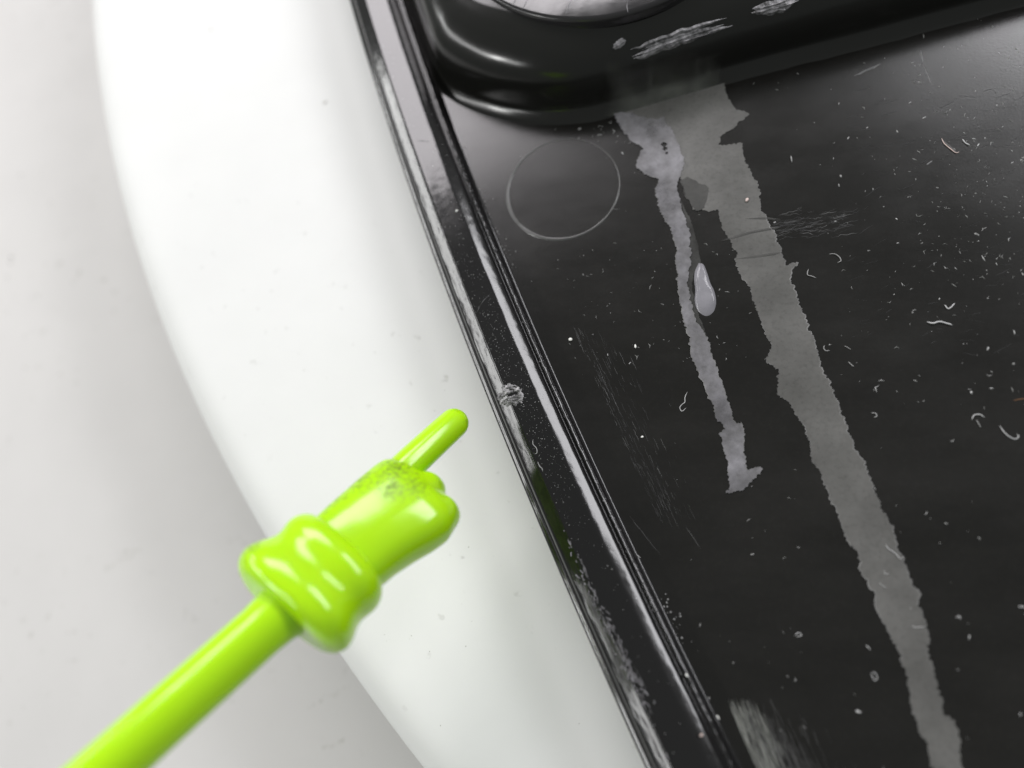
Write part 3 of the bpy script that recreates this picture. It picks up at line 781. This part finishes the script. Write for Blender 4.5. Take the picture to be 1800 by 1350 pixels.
def balls(pts, rads):
    """overlapping balls strung along points (a, b, c): melted into one form by the voxel remesh"""
    V, Fc = [], []; nr, ns = 10, 16
    for i in range(len(pts) - 1):
        for k in range(5):
            f = k / 5; p = [pts[i][q] * (1 - f) + pts[i+1][q] * f for q in range(3)]; r = (rads[i] * (1 - f) + rads[i+1] * f) * K
            c = hp(*p); b = len(V)
            V += [c + Vector((0, 0, r))]
            for u in range(1, nr):
                th = math.pi * u / nr
                for w_ in range(ns):
                    ph = 2 * math.pi * w_ / ns; V.append(c + Vector((math.sin(th) * math.cos(ph), math.sin(th) * math.sin(ph), math.cos(th))) * r)
            V += [c - Vector((0, 0, r))]; e = len(V) - 1
            for w_ in range(ns):
                Fc.append((b, b + 1 + w_, b + 1 + (w_ + 1) % ns)); Fc.append((e, e - ns + (w_ + 1) % ns, e - ns + w_))
                for u in range(nr - 2):
                    o_ = b + 1 + u * ns; Fc.append((o_ + w_, o_ + ns + w_, o_ + ns + (w_ + 1) % ns, o_ + (w_ + 1) % ns))
    return V, Fc
def join(*ms):
    V, Fc = [], []
    for v, f in ms:
        b = len(V); V += v; Fc += [tuple(i + b for i in q) for q in f]
    return V, Fc
# stick, slightly flared where it meets the cuff
V, Fc = loft([(-900, -45, 45, -45, 45, 2, 0), (-200, -45.5, 45.5, -45.5, 45.5, 2, 0), (-60, -46, 46, -46, 46, 2, 0), (-30, -49, 49, -49, 49, 2, 0), (-12, -56, 56, -55, 55, 2, 0), (10, -62, 62, -58, 58, 2, 0)])
part("stick", V, Fc, MATS['lime'])
# cuff: two soft rolls
V, Fc = loft([(-20, -84, 84, -62, 62, 2.3, 6), (-17, -106, 104, -78, 78, 2.4, 7), (-6, -122, 120, -88, 88, 2.5, 7), (10, -128, 126, -92, 92, 2.6, 6), (26, -125, 123, -90, 89, 2.6, 5), (40, -117, 114, -87, 85, 2.6, 4), (54, -109, 108, -84, 81, 2.6, 2),
              (66, -109, 107, -83, 82, 2.6, 1), (80, -115, 111, -83, 86, 2.6, 0), (94, -115, 111, -83, 86, 2.6, 0), (108, -109, 105, -80, 81, 2.6, 0), (116, -102, 99, -73, 74, 2.5, 0), (120, -86, 86, -64, 64, 2.4, 0)])
def local(u): return u
gc = [hp(8, -100, 62)]
part("cuff", V, Fc, lime_dirty([(gc[0].x, gc[0].y, gc[0].z, 2.2)]), .3, 14)
# fist: the back of the hand, and three curled fingers
palm = loft([(98, -84, 84, -58, 60, 2.6, 0), (120, -89, 90, -60, 64, 2.7, 0), (150, -90, 92, -62, 66, 2.7, 0), (190, -91, 100, -64, 66, 2.8, 0), (225, -93, 110, -66, 65, 2.8, 0), (258, -94, 115, -68, 63, 2.8, 0),
             (280, -93, 108, -64, 58, 2.7, 0), (294, -84, 76, -56, 46, 2.5, 0), (304, -66, 40, -44, 34, 2.3, 0)])
c1 = balls([(250, 2, 24), (298, 12, 8), (306, 14, -14), (290, 14, -38), (240, 10, -54)], (32, 33, 33, 31, 28))
c2 = balls([(235, 62, 20), (276, 68, 4), (283, 68, -16), (268, 66, -38), (225, 60, -54)], (36, 39, 39, 36, 31))
th = balls([(180, -66, -16), (225, -72, -34), (262, -50, -54), (280, -22, -64)], (26, 26, 24, 22))
V, Fc = join(palm, c1, c2, th)
g7, g8 = hp(165, -82, 36), hp(235, -8, 64)
g1, g2, g3, g4 = hp(270, -42, 54), hp(215, -80, 34), hp(300, -60, 34), hp(268, 18, 56)
part("fist", V, Fc, lime_dirty([(g1.x, g1.y, g1.z, 4.6), (g2.x, g2.y, g2.z, 4.2), (g3.x, g3.y, g3.z, 3.0), (g4.x, g4.y, g4.z, 2.4), (g7.x, g7.y, g7.z, 3.0), (g8.x, g8.y, g8.z, 2.6)]), .28, 18)
V, Fc = capsule([(268, -48, 6), (310, -50, 8), (360, -52, 8), (400, -54, 7), (436, -55.5, 6)], (34, 33.5, 33, 32.5, 32), 28)
g5, g6 = hp(455, -66, 20), hp(452, -38, 14)
part("finger", V, Fc, lime_dirty([(g5.x, g5.y, g5.z, 1.5), (g6.x, g6.y, g6.z, 1.3)]))
for o_ in list(bpy.data.objects):
    if "_o" in o_: del o_["_o"]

Aim
Every line of the data should be copied as it stands, without the images.

Output below
Write part 3 of the bpy script that recreates this picture. It picks up at line 781. This part finishes the script. Write for Blender 4.5. Take the picture to be 1800 by 1350 pixels.
def balls(pts, rads):
    """overlapping balls strung along points (a, b, c): melted into one form by the voxel remesh"""
    V, Fc = [], []; nr, ns = 10, 16
    for i in range(len(pts) - 1):
        for k in range(5):
            f = k / 5; p = [pts[i][q] * (1 - f) + pts[i+1][q] * f for q in range(3)]; r = (rads[i] * (1 - f) + rads[i+1] * f) * K
            c = hp(*p); b = len(V)
            V += [c + Vector((0, 0, r))]
            for u in range(1, nr):
                th = math.pi * u / nr
                for w_ in range(ns):
                    ph = 2 * math.pi * w_ / ns; V.append(c + Vector((math.sin(th) * math.cos(ph), math.sin(th) * math.sin(ph), math.cos(th))) * r)
            V += [c - Vector((0, 0, r))]; e = len(V) - 1
            for w_ in range(ns):
                Fc.append((b, b + 1 + w_, b + 1 + (w_ + 1) % ns)); Fc.append((e, e - ns + (w_ + 1) % ns, e - ns + w_))
                for u in range(nr - 2):
                    o_ = b + 1 + u * ns; Fc.append((o_ + w_, o_ + ns + w_, o_ + ns + (w_ + 1) % ns, o_ + (w_ + 1) % ns))
    return V, Fc
def join(*ms):
    V, Fc = [], []
    for v, f in ms:
        b = len(V); V += v; Fc += [tuple(i + b for i in q) for q in f]
    return V, Fc
# stick, slightly flared where it meets the cuff
V, Fc = loft([(-900, -45, 45, -45, 45, 2, 0), (-200, -45.5, 45.5, -45.5, 45.5, 2, 0), (-60, -46, 46, -46, 46, 2, 0), (-30, -49, 49, -49, 49, 2, 0), (-12, -56, 56, -55, 55, 2, 0), (10, -62, 62, -58, 58, 2, 0)])
part("stick", V, Fc, MATS['lime'])
# cuff: two soft rolls
V, Fc = loft([(-20, -84, 84, -62, 62, 2.3, 6), (-17, -106, 104, -78, 78, 2.4, 7), (-6, -122, 120, -88, 88, 2.5, 7), (10, -128, 126, -92, 92, 2.6, 6), (26, -125, 123, -90, 89, 2.6, 5), (40, -117, 114, -87, 85, 2.6, 4), (54, -109, 108, -84, 81, 2.6, 2),
              (66, -109, 107, -83, 82, 2.6, 1), (80, -115, 111, -83, 86, 2.6, 0), (94, -115, 111, -83, 86, 2.6, 0), (108, -109, 105, -80, 81, 2.6, 0), (116, -102, 99, -73, 74, 2.5, 0), (120, -86, 86, -64, 64, 2.4, 0)])
def local(u): return u
gc = [hp(8, -100, 62)]
part("cuff", V, Fc, lime_dirty([(gc[0].x, gc[0].y, gc[0].z, 2.2)]), .3, 14)
# fist: the back of the hand, and three curled fingers
palm = loft([(98, -84, 84, -58, 60, 2.6, 0), (120, -89, 90, -60, 64, 2.7, 0), (150, -90, 92, -62, 66, 2.7, 0), (190, -91, 100, -64, 66, 2.8, 0), (225, -93, 110, -66, 65, 2.8, 0), (258, -94, 115, -68, 63, 2.8, 0),
             (280, -93, 108, -64, 58, 2.7, 0), (294, -84, 76, -56, 46, 2.5, 0), (304, -66, 40, -44, 34, 2.3, 0)])
c1 = balls([(250, 2, 24), (298, 12, 8), (306, 14, -14), (290, 14, -38), (240, 10, -54)], (32, 33, 33, 31, 28))
c2 = balls([(235, 62, 20), (276, 68, 4), (283, 68, -16), (268, 66, -38), (225, 60, -54)], (36, 39, 39, 36, 31))
th = balls([(180, -66, -16), (225, -72, -34), (262, -50, -54), (280, -22, -64)], (26, 26, 24, 22))
V, Fc = join(palm, c1, c2, th)
g7, g8 = hp(165, -82, 36), hp(235, -8, 64)
g1, g2, g3, g4 = hp(270, -42, 54), hp(215, -80, 34), hp(300, -60, 34), hp(268, 18, 56)
part("fist", V, Fc, lime_dirty([(g1.x, g1.y, g1.z, 4.6), (g2.x, g2.y, g2.z, 4.2), (g3.x, g3.y, g3.z, 3.0), (g4.x, g4.y, g4.z, 2.4), (g7.x, g7.y, g7.z, 3.0), (g8.x, g8.y, g8.z, 2.6)]), .28, 18)
V, Fc = capsule([(268, -48, 6), (310, -50, 8), (360, -52, 8), (400, -54, 7), (436, -55.5, 6)], (34, 33.5, 33, 32.5, 32), 28)
g5, g6 = hp(455, -66, 20), hp(452, -38, 14)
part("finger", V, Fc, lime_dirty([(g5.x, g5.y, g5.z, 1.5), (g6.x, g6.y, g6.z, 1.3)]))
for o_ in list(bpy.data.objects):
    if "_o" in o_: del o_["_o"]